Everyone had written off the Ivorians in the African Cup of Nation (AFCON) 2023, following their early setbacks at the group stage. A campaign that saw them part ways with their coach, Jean-Louis Gasset after a dismall performance that saw them hammered 4 – 0 by Equatorial Guinea.
Fast forward, few weeks later, the Elephants are top of the African football pyramid, as champions of the continent.
Ivory Coast players celebrate winning the AFCON
|© Aljazeera |
The Ivorians toiled through the tournament’s knockout stages, in a dramatic fashion, escaping with the luckiest of scorelines. They knocked out the tournament’s favourites in Senegal, the defending champions, via penalty shootouts after a miraculous 1-1 draw.The West African giant had initially entrusted Jean-Louis Gasset, a foreigner, with the task of seeing the team triumphant at the AFCON 2023. That idea fell flat.
Step in Emerse Fae, “the son of the soil” and fair to say, he delivered the Ivorians to the promised land. The fact that the Ivorian Football Association put their faith in one of their own, after disappointments in their foreign choice, was commendable.
Many African countries, including Kenya, prefer to assign foreigners when it comes to matters national team management, turning a blind eye to the local talents available in their respective nations.
Africa has some of the best mangers of talents, justified by the recent heights achieved by African nations at the international stages as seen at the last World Cup with Cameroon and Morocco.
Trusting in local coaches is a bold move, better said than done. But nations like Senegal among other West African nations have proved it is possible to deliver.
With a home-based tactician in the fold, a nation has many things under control, budget wise, as they will not demand large sums of cash in their contracts.

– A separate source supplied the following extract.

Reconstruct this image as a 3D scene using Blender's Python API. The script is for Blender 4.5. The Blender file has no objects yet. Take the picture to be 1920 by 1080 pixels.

Kenya had previously employed a local tactician in Francis Kimanzi, and fair to say, he flew the Kenyan flag higher in his first stint as the national team head coach.
Most African football governing bodies believe in employing foreigners, with Europeans taking a lions share in the percentage of head-coaches in the African continent.
According to the Premium Times, a Nigerian newspaper;
The 2024 AFCON tournament has exposed the myth of the superiority of foreign coaches over African coaches in managing African football teams. Foreign coaches have not outperformed their African counterparts in the 36 matches that were played at the group stage. Indeed, in one crucial dimension — topping a group, which is a measure of how good a team is — African coaches have been superior to foreign coaches. Nine of the sixteen teams that qualified for the next round are led by African coaches.
This represents a success rate of 64 percent, when measured in terms of the number of teams that are led by African coaches. Even though this is less than the 70 percent success rate of foreign coaches, five of the teams that topped the six groups at the group stage (Equatorial Guinea, Cape Verde, Senegal, Mali, and Morocco) are coached by Africans. Indeed, tiny Cape Verde and Equatorial Guinea are led by local coaches and have been the standout performers of the tournament.
Credit ||a pull-out from Premium Times
It is high time that Africans start to believe in their talents the same way the European, the South and North Americans, the Asians and to some extent, the Arab nations who have put their faith in home-based national team managers.